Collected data
%%

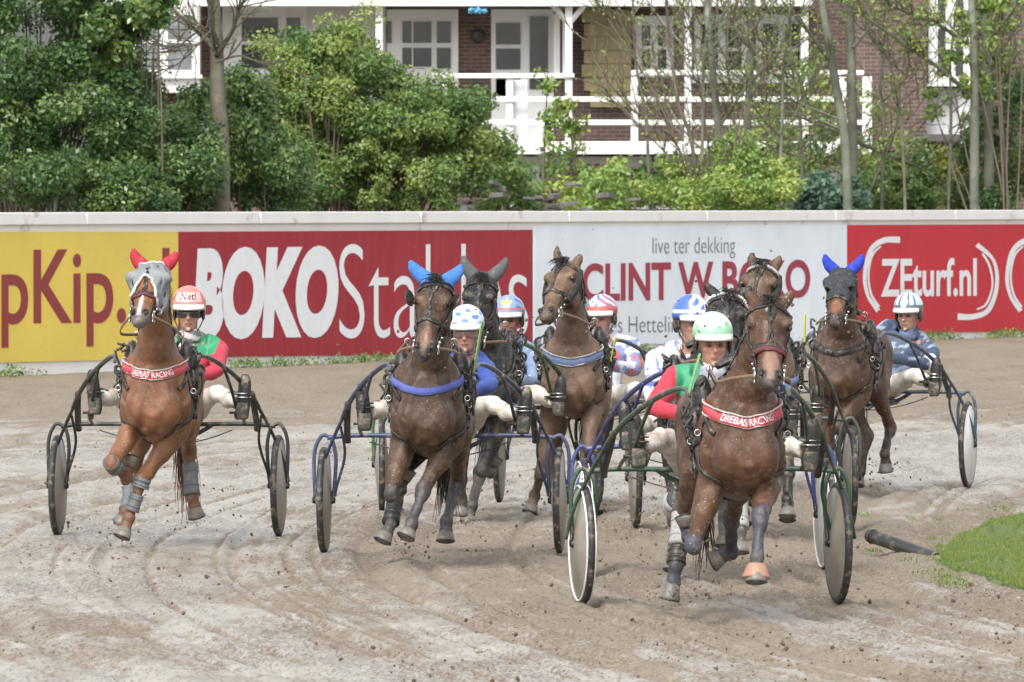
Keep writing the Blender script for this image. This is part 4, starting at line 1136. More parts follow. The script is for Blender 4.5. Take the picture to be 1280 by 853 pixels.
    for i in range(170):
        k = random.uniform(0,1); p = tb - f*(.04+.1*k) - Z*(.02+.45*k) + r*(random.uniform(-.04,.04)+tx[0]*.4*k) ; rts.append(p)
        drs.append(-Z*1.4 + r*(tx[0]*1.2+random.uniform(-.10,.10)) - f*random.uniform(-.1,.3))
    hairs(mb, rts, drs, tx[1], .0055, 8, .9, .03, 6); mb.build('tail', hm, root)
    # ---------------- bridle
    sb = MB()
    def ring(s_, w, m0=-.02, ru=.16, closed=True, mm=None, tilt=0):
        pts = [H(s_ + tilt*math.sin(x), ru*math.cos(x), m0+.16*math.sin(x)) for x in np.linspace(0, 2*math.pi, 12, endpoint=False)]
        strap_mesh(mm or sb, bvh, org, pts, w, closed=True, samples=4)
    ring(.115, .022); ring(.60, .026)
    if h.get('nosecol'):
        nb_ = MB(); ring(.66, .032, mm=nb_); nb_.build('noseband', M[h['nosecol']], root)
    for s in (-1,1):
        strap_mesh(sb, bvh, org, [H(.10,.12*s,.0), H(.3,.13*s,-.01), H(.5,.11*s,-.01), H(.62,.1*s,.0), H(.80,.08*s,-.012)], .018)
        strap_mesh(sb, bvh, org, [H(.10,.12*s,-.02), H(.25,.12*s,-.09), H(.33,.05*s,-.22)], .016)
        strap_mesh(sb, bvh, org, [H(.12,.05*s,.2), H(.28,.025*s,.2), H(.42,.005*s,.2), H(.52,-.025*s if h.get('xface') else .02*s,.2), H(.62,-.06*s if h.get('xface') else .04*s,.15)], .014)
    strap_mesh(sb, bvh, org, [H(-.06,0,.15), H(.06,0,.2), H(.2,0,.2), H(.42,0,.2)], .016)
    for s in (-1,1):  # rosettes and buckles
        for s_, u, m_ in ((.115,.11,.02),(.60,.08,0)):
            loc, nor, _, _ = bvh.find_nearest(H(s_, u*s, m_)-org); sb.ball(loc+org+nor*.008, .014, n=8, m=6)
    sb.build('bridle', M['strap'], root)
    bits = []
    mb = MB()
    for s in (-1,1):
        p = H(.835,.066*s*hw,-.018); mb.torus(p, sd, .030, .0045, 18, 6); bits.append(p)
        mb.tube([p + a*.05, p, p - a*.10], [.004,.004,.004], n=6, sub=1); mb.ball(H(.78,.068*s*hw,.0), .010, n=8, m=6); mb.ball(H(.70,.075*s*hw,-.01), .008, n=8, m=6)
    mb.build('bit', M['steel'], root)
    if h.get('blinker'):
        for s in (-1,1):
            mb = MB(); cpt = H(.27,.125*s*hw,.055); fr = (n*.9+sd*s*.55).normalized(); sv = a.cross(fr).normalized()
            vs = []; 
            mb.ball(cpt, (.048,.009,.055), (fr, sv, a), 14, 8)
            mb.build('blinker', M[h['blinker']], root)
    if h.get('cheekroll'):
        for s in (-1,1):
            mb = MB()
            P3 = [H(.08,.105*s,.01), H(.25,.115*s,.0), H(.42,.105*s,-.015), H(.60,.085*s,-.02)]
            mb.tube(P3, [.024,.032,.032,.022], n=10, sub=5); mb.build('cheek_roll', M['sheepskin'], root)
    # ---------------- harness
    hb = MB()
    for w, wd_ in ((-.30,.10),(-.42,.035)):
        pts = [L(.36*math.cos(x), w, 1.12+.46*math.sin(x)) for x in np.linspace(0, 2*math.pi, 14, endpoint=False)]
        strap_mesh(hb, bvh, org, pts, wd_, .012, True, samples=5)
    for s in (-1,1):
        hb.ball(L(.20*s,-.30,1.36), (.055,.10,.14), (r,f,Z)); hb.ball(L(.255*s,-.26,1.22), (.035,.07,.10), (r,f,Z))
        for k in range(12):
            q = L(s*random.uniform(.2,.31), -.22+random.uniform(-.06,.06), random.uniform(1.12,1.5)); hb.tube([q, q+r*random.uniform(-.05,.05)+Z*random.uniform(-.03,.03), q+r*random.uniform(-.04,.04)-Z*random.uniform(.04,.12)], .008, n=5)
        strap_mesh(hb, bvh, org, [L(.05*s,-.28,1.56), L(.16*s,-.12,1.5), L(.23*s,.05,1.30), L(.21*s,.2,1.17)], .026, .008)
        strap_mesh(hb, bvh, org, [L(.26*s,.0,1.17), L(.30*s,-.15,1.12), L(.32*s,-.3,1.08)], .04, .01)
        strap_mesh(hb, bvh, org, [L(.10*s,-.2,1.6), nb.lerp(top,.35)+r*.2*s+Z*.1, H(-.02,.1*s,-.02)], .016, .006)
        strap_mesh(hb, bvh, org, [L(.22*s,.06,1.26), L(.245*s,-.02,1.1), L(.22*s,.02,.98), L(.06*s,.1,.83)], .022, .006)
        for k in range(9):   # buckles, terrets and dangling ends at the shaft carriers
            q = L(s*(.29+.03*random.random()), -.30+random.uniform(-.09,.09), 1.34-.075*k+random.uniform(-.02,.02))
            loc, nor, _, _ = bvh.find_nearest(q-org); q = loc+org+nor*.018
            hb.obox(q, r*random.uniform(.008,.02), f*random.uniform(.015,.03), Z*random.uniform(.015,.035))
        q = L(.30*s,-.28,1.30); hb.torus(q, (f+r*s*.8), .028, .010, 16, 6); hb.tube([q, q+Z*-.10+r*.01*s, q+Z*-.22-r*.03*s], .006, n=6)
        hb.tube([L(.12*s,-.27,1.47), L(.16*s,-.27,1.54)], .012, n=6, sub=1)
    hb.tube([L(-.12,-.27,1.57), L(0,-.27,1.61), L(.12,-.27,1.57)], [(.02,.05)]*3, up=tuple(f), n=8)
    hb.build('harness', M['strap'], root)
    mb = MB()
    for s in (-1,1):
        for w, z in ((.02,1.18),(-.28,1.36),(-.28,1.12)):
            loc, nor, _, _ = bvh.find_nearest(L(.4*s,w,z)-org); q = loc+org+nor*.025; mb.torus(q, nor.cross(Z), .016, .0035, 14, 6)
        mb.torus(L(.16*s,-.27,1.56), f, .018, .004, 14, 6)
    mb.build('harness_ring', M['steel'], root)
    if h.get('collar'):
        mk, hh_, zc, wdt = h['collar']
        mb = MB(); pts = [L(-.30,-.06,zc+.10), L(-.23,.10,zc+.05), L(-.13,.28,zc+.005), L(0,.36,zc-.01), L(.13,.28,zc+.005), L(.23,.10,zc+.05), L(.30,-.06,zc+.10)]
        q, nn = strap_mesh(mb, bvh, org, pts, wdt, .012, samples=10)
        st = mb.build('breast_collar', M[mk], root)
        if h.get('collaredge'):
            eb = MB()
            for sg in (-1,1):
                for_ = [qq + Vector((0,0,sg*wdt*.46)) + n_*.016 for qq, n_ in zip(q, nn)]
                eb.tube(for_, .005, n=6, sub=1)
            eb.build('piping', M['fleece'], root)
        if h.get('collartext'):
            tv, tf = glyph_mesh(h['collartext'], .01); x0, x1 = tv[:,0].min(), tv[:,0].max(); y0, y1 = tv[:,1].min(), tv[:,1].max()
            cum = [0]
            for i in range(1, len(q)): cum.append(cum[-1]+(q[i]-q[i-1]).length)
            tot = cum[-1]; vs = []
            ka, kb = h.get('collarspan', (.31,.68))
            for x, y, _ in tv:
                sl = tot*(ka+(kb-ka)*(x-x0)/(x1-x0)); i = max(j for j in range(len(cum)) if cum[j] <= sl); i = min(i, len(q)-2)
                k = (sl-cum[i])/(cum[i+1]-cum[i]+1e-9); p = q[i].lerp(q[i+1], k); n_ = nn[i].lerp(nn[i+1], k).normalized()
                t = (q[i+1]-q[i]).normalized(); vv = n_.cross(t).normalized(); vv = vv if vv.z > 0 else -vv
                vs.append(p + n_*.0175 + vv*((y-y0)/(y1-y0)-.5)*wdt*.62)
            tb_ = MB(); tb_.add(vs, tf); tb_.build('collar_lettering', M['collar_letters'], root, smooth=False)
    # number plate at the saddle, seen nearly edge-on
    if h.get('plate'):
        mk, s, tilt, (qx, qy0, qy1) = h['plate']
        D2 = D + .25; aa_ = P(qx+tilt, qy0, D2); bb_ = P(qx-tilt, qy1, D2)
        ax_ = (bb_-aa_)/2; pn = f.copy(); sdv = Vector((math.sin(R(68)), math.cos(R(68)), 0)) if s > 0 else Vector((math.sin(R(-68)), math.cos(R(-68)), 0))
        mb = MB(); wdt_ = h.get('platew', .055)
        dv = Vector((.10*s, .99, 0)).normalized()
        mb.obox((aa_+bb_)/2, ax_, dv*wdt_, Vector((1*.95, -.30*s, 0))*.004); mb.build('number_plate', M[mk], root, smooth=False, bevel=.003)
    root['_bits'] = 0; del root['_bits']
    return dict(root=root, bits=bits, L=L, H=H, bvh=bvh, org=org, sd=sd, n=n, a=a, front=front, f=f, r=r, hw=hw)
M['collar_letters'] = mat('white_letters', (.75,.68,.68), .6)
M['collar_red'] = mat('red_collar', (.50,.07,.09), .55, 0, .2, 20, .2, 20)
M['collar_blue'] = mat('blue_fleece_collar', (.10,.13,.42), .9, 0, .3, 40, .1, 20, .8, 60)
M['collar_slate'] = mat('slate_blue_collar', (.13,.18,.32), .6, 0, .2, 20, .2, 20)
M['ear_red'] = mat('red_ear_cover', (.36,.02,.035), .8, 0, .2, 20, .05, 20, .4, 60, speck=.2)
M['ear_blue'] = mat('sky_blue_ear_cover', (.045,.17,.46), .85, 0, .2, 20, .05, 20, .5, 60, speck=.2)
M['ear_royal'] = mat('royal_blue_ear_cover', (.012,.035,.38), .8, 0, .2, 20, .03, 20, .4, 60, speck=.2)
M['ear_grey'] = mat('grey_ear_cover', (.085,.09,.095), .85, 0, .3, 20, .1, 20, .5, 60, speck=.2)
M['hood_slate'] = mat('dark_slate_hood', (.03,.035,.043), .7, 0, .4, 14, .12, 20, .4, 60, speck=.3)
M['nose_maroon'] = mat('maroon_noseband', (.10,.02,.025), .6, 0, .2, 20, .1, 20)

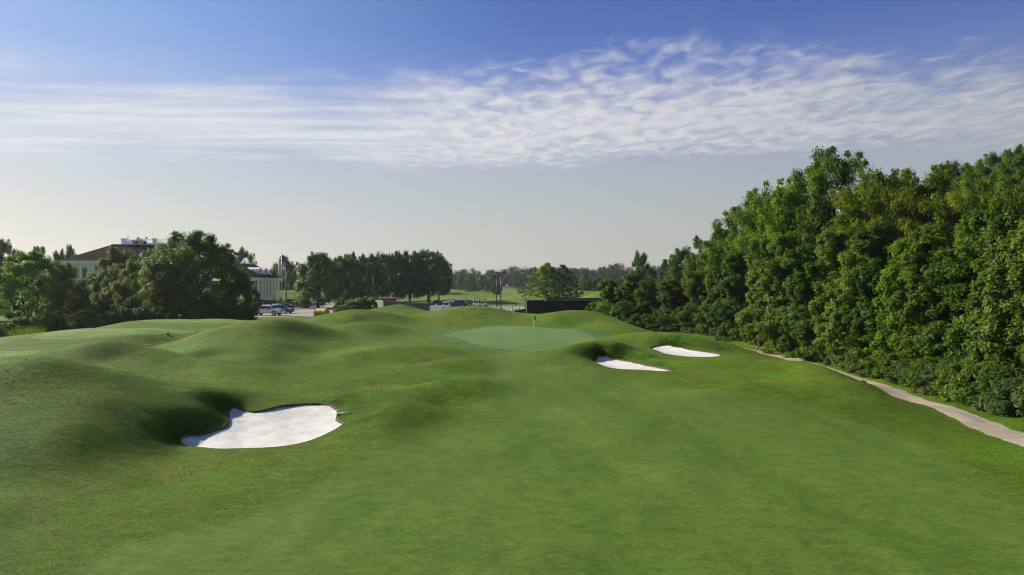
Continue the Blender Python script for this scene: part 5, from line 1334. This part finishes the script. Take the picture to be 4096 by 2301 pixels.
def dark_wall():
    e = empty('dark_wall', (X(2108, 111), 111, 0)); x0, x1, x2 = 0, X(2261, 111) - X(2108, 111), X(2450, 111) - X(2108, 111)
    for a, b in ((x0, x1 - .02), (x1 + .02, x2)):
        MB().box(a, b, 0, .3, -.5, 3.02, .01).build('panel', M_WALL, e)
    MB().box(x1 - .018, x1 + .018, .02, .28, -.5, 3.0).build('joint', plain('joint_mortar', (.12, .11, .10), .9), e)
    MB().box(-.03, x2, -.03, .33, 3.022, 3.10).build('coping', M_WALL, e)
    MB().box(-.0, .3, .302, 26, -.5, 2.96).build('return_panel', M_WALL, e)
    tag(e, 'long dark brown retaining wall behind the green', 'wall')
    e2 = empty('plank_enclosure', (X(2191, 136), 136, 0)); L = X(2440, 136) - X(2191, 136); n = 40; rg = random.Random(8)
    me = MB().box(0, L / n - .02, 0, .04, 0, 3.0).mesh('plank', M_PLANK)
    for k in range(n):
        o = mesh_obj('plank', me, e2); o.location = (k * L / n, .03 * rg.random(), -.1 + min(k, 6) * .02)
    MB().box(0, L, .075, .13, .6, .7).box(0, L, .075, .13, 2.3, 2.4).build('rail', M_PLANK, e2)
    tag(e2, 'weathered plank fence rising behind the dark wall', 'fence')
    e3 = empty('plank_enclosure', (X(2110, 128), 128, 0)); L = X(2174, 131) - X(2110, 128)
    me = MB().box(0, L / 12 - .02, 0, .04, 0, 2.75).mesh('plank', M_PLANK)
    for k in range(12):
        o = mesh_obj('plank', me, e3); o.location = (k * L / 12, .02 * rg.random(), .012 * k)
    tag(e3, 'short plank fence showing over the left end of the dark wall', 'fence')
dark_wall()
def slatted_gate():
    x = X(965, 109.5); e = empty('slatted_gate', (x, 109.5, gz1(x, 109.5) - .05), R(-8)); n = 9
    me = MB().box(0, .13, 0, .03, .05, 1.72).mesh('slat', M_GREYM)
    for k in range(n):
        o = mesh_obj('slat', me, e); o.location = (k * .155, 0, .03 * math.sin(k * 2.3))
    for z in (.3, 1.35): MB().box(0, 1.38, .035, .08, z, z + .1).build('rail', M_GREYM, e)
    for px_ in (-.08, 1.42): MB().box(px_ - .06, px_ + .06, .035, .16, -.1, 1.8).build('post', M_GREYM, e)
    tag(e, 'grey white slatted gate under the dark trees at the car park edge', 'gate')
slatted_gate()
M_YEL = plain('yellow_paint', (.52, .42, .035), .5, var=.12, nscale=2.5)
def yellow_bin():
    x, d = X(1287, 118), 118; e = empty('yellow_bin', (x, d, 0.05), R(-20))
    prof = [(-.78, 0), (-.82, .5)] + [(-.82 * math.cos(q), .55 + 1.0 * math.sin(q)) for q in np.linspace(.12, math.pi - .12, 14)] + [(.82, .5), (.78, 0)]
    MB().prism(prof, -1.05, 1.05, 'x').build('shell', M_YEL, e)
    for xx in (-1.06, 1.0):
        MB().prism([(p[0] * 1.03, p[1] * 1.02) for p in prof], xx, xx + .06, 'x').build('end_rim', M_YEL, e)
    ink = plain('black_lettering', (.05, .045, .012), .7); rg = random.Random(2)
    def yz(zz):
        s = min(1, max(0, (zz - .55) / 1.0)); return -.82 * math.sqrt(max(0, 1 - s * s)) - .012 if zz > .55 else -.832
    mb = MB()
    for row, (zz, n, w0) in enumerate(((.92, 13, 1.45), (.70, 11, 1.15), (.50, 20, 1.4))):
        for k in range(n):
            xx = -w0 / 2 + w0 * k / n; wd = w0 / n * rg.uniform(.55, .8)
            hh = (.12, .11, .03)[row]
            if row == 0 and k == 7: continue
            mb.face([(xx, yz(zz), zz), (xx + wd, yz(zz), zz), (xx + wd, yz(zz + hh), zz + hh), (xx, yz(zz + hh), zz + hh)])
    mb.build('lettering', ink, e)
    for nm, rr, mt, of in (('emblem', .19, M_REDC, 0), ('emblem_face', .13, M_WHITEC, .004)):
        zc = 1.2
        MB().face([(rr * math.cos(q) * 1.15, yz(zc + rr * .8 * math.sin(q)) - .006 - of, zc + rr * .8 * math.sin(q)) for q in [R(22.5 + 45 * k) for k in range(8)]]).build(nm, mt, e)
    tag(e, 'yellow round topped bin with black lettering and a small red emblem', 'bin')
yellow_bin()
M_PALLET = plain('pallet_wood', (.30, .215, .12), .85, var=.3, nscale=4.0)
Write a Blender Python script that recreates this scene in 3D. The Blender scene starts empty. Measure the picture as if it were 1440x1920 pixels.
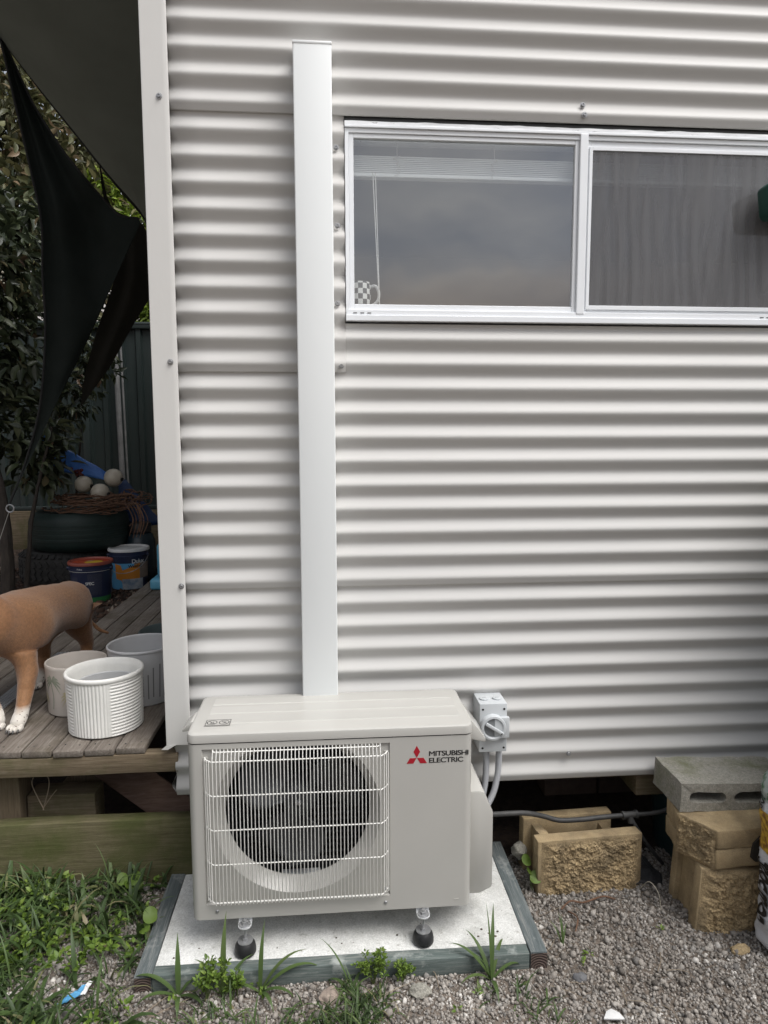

%%

> GIVEN PROBLEM
For each line in the data above that contains the string "Take", extract the line.

> EXERCISE RESULT
Keep writing the Blender script for this image. This is part 4, starting at line 1136. More parts follow. The script is for Blender 4.5. Take the picture to be 1280 by 853 pixels.
Continue the Blender Python script for this scene: part 5, from line 1334. This part finishes the script. Take the picture to be 4096 by 2301 pixels.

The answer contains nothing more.